[Requirements] Only the pictures are omitted; repeat all other data exactly.

[START]

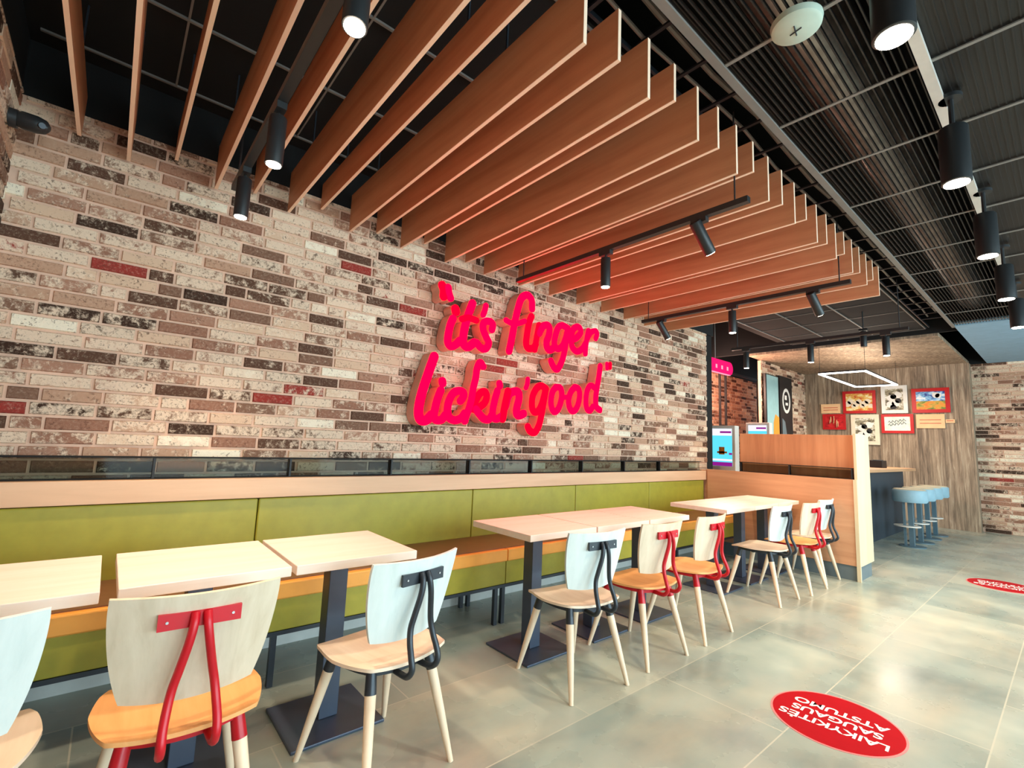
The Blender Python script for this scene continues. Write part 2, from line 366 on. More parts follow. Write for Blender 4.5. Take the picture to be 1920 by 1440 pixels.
hg.box(-0.4, 1.055, 3.398, 9.6, 1.07, 3.425).box(-0.4, 1.35, 3.398, 9.6, 1.365, 3.425)
tag(hg.build('cable_ladder', 'black_steel'), 'dark cable ladder tray carrying the conduits beside the slat ends', 'cable tray')

# ------------------------------------------------------------------ hanging slats
def ordw(n):
    return {1: 'first', 2: 'second', 3: 'third'}.get(n, '%d%s' % (n, {1: 'st', 2: 'nd', 3: 'rd'}.get(n % 10 if n not in (11, 12, 13) else 0, 'th')))
for k in range(-7, 21):
    x = 1.232+(0.2125 if k >= 0 else 0.219)*k; dz = {0: 0, 2: 0}.get(k % 4, 0.055 if k % 4 == 1 else 0.10)
    z0 = 2.897+dz; H = 3.188-z0; n_ = k+8
    where = 'nearest the left brick wall' if n_ == 1 else ('farthest from the camera at the track lights' if n_ == 28 else '%s counting from the left brick wall' % ordw(n_))
    t = thing('ceiling_slat', (x, 2.3, z0), 'wooden ceiling slat hung %s, %s' % ('lower than its neighbours' if dz == 0 else 'higher than its neighbours', where), 'slat', 'wooden slats hanging under the black ceiling')
    y0, y1 = 1.115-2.3, 3.45-2.3
    MB().box(-0.009, y0+0.002, 0.003, 0.009, y1, H).build('board', 'slat_wood', t)
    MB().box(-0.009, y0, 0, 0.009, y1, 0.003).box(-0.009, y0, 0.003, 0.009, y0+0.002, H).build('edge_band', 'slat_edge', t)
    for yy in (-0.7, 0.7): MB().box(-0.004, yy, H, 0.004, yy+0.01, 3.42-z0).build('hanger', 'black_steel', t)

# ------------------------------------------------------------------ track lighting
def rot_to(d):
    return V(*d).to_track_quat('-Z', 'Y')
def spot(x, y, zt, d, L, r, label, name='track_spotlight', lit=True, e=42, arm=0.07, body='lamp_black', group=None, cat='spotlight', cone=1.5, up=0):
    t = thing(name, (x, y, zt), label, cat, group)
    d = V(*d).normalized()
    MB().box(-0.02, -0.05, -0.03, 0.02, 0.05, 0).build('adapter', body, t)
    if up: MB().tube([(0, 0, -0.01), (0, 0, up)], 0.008, 8).build('suspension', body, t)
    if arm: MB().tube([(0, 0, -0.03), (0, 0, -0.03-arm)], 0.008, 8).build('stem', body, t)
    c0 = V(0, 0, -0.03-arm+0.01) if arm else V(0, 0, 0)
    tilted = abs(d.z) < 0.98
    a = c0 - d*(L*0.3 if tilted else 0); b = a+d*L
    q = MB(); q.tube([a, a+d*(L*0.02), b-d*0.004, b], [r*0.93, r, r, r*0.97], 24)
    o = q.build('lamp_body', body, t)
    if lit:
        MB().tube([b, b+d*0.003], r*0.82, 24).build('lens', 'lamp_glow', o)
        lp = V(x, y, zt)+b+d*0.02
        light('SPOT', 'spot_beam', lp, e, (1.0, 0.78, 0.56), lp+d, spot_size=cone, spot_blend=0.8, shadow_soft_size=0.05)
    return t
tilt = (0.62, -0.12, -0.75)
tk = [(0.42, 'nearest the camera'), (2.66, 'over the lettering sign'), (4.58, 'near the last slats'), (6.7, 'beyond the slats')]
for i, (x, wh) in enumerate(tk):
    y1 = 3.15 if i != 3 else 3.1
    t = thing('lighting_track', (x, (1.12+y1)/2, 2.79), 'black lighting track %s' % wh, 'lighting track', 'black lighting tracks')
    h = (y1-1.12)/2
    MB().box(-0.02, -h, 0, 0.02, h, 0.035).build('rail', 'lamp_black', t)
    for yy in (-h+0.08, h-0.08): MB().tube([(0, yy, 0.035), (0, yy, 0.604)], 0.005, 6).build('suspension', 'lamp_black', t)
sp = [
 (0.42, 2.85, (0, 0, -1), 'short black spotlight close to the wall on the nearest track'),
 (0.42, 2.17, (0, 0, -1), 'middle black spotlight on the nearest track, hanging straight down'),
 (0.42, 1.27, (-0.05, -0.1, -1), 'glaring spotlight at the aisle end of the nearest track'),
 (2.66, 2.15, (0, 0, -1), 'upright black cylinder spotlight hanging above the word finger'),
 (2.66, 1.42, tilt, 'tilted black spotlight at the aisle end of the second track'),
 (4.58, 2.90, tilt, 'tilted black spotlight next to the brick wall on the third track'),
 (4.58, 2.11, (0, 0, -1), 'upright black cylinder spotlight on the third track'),
 (4.58, 1.40, tilt, 'tilted black spotlight at the aisle end of the third track'),
 (6.7, 2.90, (0, 0, -1), 'small far spotlight beside the pink kitchen sign'),
 (6.7, 2.10, (0, 0, -1), 'small far grey spotlight in front of the plank soffit, middle one'),
 (6.7, 1.33, (0, 0, -1), 'small far spotlight shining brightly in front of the plank soffit'),
]
for x, y, d, lb in sp:
    spot(x, y, 2.79, d, 0.22, 0.036, lb, group='black spotlights on the tracks', arm=0.06 if d[0] > 0.3 else 0.03, e=54 if x < 1 else 46)
spot(8.05, 1.85, 3.17, (0, 0, -1), 0.22, 0.04, 'unlit grey cylinder lamp hanging before the plank soffit', lit=False, arm=0.02, up=0.25)
for i, x in enumerate((1.907, 3.233, 4.588, 5.95, 7.3)):
    wh = ['largest and nearest, at the top right', 'second along the bright ceiling tee', 'third along the bright ceiling tee', 'fourth along the bright ceiling tee, far off', 'last and smallest along the bright ceiling tee'][i]
    t = thing('ceiling_downlight', (x, 0.31, 2.8), 'black cylinder downlight under the mesh ceiling, %s' % wh, 'downlight', 'cylinder downlights along the aisle')
    b = MB().tube([(0, 0, 0), (0, 0, 0.004), (0, 0, 0.30), (0, 0, 0.31)], [0.056, 0.062, 0.062, 0.055], 28).build('housing', 'lamp_black', t)
    MB().tube([(0, 0, -0.004), (0, 0, 0)], 0.052, 28).build('lens', 'lamp_glow', b)
    MB().tube([(0, 0, 0.31), (0, 0, 0.47)], 0.012, 8).tube([(0, 0, 0.47), (0, 0, 0.49)], 0.05, 16).build('stem', 'lamp_black', t)
    light('SPOT', 'downlight_beam', (x, 0.31, 2.77), 85, (1.0, 0.84, 0.64), (x, 0.31, 0), spot_size=2.3, spot_blend=0.9, shadow_soft_size=0.08)
t = thing('smoke_detector', (2.17, 0.69, 3.30), 'pale round detector disc fixed on the black mesh ceiling', 'detector')
MB().tube([(0, 0, -0.035), (0, 0, -0.025), (0, 0, 0)], [0.085, 0.1, 0.105], 32).build('body', 'pale_disc', t)
MB().tube([(-0.03, 0, -0.037), (0.03, 0.01, -0.037)], 0.003, 6).tube([(0, -0.02, -0.037), (0.01, 0.03, -0.037)], 0.003, 6).build('vent', 'black_steel', t)
t = thing('security_camera', (-0.535, 3.25, 2.84), 'black dome security camera on the left brick wall near the ceiling', 'camera')
MB().tube([(0, 0, 0), (0.03, 0, 0)], 0.045, 20).build('mount', 'lamp_black', t)
q = MB(); q.tube([(0.03, 0, 0), (0.05, -0.01, 0), (0.10, -0.02, -0.005), (0.13, -0.03, -0.01), (0.145, -0.034, -0.013)], [0.035, 0.042, 0.042, 0.034, 0.015], 20); hb = q.build('camera_head', 'lamp_black', t)
MB().tube([(0.118, -0.06, -0.02), (0.124, -0.072, -0.024)], 0.014, 16).build('lens', 'black_steel', hb)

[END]

[Solution]
The Blender Python script for this scene continues. Write part 2, from line 366 on. More parts follow. Write for Blender 4.5. Take the picture to be 1920 by 1440 pixels.
hg.box(-0.4, 1.055, 3.398, 9.6, 1.07, 3.425).box(-0.4, 1.35, 3.398, 9.6, 1.365, 3.425)
tag(hg.build('cable_ladder', 'black_steel'), 'dark cable ladder tray carrying the conduits beside the slat ends', 'cable tray')

# ------------------------------------------------------------------ hanging slats
def ordw(n):
    return {1: 'first', 2: 'second', 3: 'third'}.get(n, '%d%s' % (n, {1: 'st', 2: 'nd', 3: 'rd'}.get(n % 10 if n not in (11, 12, 13) else 0, 'th')))
for k in range(-7, 21):
    x = 1.232+(0.2125 if k >= 0 else 0.219)*k; dz = {0: 0, 2: 0}.get(k % 4, 0.055 if k % 4 == 1 else 0.10)
    z0 = 2.897+dz; H = 3.188-z0; n_ = k+8
    where = 'nearest the left brick wall' if n_ == 1 else ('farthest from the camera at the track lights' if n_ == 28 else '%s counting from the left brick wall' % ordw(n_))
    t = thing('ceiling_slat', (x, 2.3, z0), 'wooden ceiling slat hung %s, %s' % ('lower than its neighbours' if dz == 0 else 'higher than its neighbours', where), 'slat', 'wooden slats hanging under the black ceiling')
    y0, y1 = 1.115-2.3, 3.45-2.3
    MB().box(-0.009, y0+0.002, 0.003, 0.009, y1, H).build('board', 'slat_wood', t)
    MB().box(-0.009, y0, 0, 0.009, y1, 0.003).box(-0.009, y0, 0.003, 0.009, y0+0.002, H).build('edge_band', 'slat_edge', t)
    for yy in (-0.7, 0.7): MB().box(-0.004, yy, H, 0.004, yy+0.01, 3.42-z0).build('hanger', 'black_steel', t)

# ------------------------------------------------------------------ track lighting
def rot_to(d):
    return V(*d).to_track_quat('-Z', 'Y')
def spot(x, y, zt, d, L, r, label, name='track_spotlight', lit=True, e=42, arm=0.07, body='lamp_black', group=None, cat='spotlight', cone=1.5, up=0):
    t = thing(name, (x, y, zt), label, cat, group)
    d = V(*d).normalized()
    MB().box(-0.02, -0.05, -0.03, 0.02, 0.05, 0).build('adapter', body, t)
    if up: MB().tube([(0, 0, -0.01), (0, 0, up)], 0.008, 8).build('suspension', body, t)
    if arm: MB().tube([(0, 0, -0.03), (0, 0, -0.03-arm)], 0.008, 8).build('stem', body, t)
    c0 = V(0, 0, -0.03-arm+0.01) if arm else V(0, 0, 0)
    tilted = abs(d.z) < 0.98
    a = c0 - d*(L*0.3 if tilted else 0); b = a+d*L
    q = MB(); q.tube([a, a+d*(L*0.02), b-d*0.004, b], [r*0.93, r, r, r*0.97], 24)
    o = q.build('lamp_body', body, t)
    if lit:
        MB().tube([b, b+d*0.003], r*0.82, 24).build('lens', 'lamp_glow', o)
        lp = V(x, y, zt)+b+d*0.02
        light('SPOT', 'spot_beam', lp, e, (1.0, 0.78, 0.56), lp+d, spot_size=cone, spot_blend=0.8, shadow_soft_size=0.05)
    return t
tilt = (0.62, -0.12, -0.75)
tk = [(0.42, 'nearest the camera'), (2.66, 'over the lettering sign'), (4.58, 'near the last slats'), (6.7, 'beyond the slats')]
for i, (x, wh) in enumerate(tk):
    y1 = 3.15 if i != 3 else 3.1
    t = thing('lighting_track', (x, (1.12+y1)/2, 2.79), 'black lighting track %s' % wh, 'lighting track', 'black lighting tracks')
    h = (y1-1.12)/2
    MB().box(-0.02, -h, 0, 0.02, h, 0.035).build('rail', 'lamp_black', t)
    for yy in (-h+0.08, h-0.08): MB().tube([(0, yy, 0.035), (0, yy, 0.604)], 0.005, 6).build('suspension', 'lamp_black', t)
sp = [
 (0.42, 2.85, (0, 0, -1), 'short black spotlight close to the wall on the nearest track'),
 (0.42, 2.17, (0, 0, -1), 'middle black spotlight on the nearest track, hanging straight down'),
 (0.42, 1.27, (-0.05, -0.1, -1), 'glaring spotlight at the aisle end of the nearest track'),
 (2.66, 2.15, (0, 0, -1), 'upright black cylinder spotlight hanging above the word finger'),
 (2.66, 1.42, tilt, 'tilted black spotlight at the aisle end of the second track'),
 (4.58, 2.90, tilt, 'tilted black spotlight next to the brick wall on the third track'),
 (4.58, 2.11, (0, 0, -1), 'upright black cylinder spotlight on the third track'),
 (4.58, 1.40, tilt, 'tilted black spotlight at the aisle end of the third track'),
 (6.7, 2.90, (0, 0, -1), 'small far spotlight beside the pink kitchen sign'),
 (6.7, 2.10, (0, 0, -1), 'small far grey spotlight in front of the plank soffit, middle one'),
 (6.7, 1.33, (0, 0, -1), 'small far spotlight shining brightly in front of the plank soffit'),
]
for x, y, d, lb in sp:
    spot(x, y, 2.79, d, 0.22, 0.036, lb, group='black spotlights on the tracks', arm=0.06 if d[0] > 0.3 else 0.03, e=54 if x < 1 else 46)
spot(8.05, 1.85, 3.17, (0, 0, -1), 0.22, 0.04, 'unlit grey cylinder lamp hanging before the plank soffit', lit=False, arm=0.02, up=0.25)
for i, x in enumerate((1.907, 3.233, 4.588, 5.95, 7.3)):
    wh = ['largest and nearest, at the top right', 'second along the bright ceiling tee', 'third along the bright ceiling tee', 'fourth along the bright ceiling tee, far off', 'last and smallest along the bright ceiling tee'][i]
    t = thing('ceiling_downlight', (x, 0.31, 2.8), 'black cylinder downlight under the mesh ceiling, %s' % wh, 'downlight', 'cylinder downlights along the aisle')
    b = MB().tube([(0, 0, 0), (0, 0, 0.004), (0, 0, 0.30), (0, 0, 0.31)], [0.056, 0.062, 0.062, 0.055], 28).build('housing', 'lamp_black', t)
    MB().tube([(0, 0, -0.004), (0, 0, 0)], 0.052, 28).build('lens', 'lamp_glow', b)
    MB().tube([(0, 0, 0.31), (0, 0, 0.47)], 0.012, 8).tube([(0, 0, 0.47), (0, 0, 0.49)], 0.05, 16).build('stem', 'lamp_black', t)
    light('SPOT', 'downlight_beam', (x, 0.31, 2.77), 85, (1.0, 0.84, 0.64), (x, 0.31, 0), spot_size=2.3, spot_blend=0.9, shadow_soft_size=0.08)
t = thing('smoke_detector', (2.17, 0.69, 3.30), 'pale round detector disc fixed on the black mesh ceiling', 'detector')
MB().tube([(0, 0, -0.035), (0, 0, -0.025), (0, 0, 0)], [0.085, 0.1, 0.105], 32).build('body', 'pale_disc', t)
MB().tube([(-0.03, 0, -0.037), (0.03, 0.01, -0.037)], 0.003, 6).tube([(0, -0.02, -0.037), (0.01, 0.03, -0.037)], 0.003, 6).build('vent', 'black_steel', t)
t = thing('security_camera', (-0.535, 3.25, 2.84), 'black dome security camera on the left brick wall near the ceiling', 'camera')
MB().tube([(0, 0, 0), (0.03, 0, 0)], 0.045, 20).build('mount', 'lamp_black', t)
q = MB(); q.tube([(0.03, 0, 0), (0.05, -0.01, 0), (0.10, -0.02, -0.005), (0.13, -0.03, -0.01), (0.145, -0.034, -0.013)], [0.035, 0.042, 0.042, 0.034, 0.015], 20); hb = q.build('camera_head', 'lamp_black', t)
MB().tube([(0.118, -0.06, -0.02), (0.124, -0.072, -0.024)], 0.014, 16).build('lens', 'black_steel', hb)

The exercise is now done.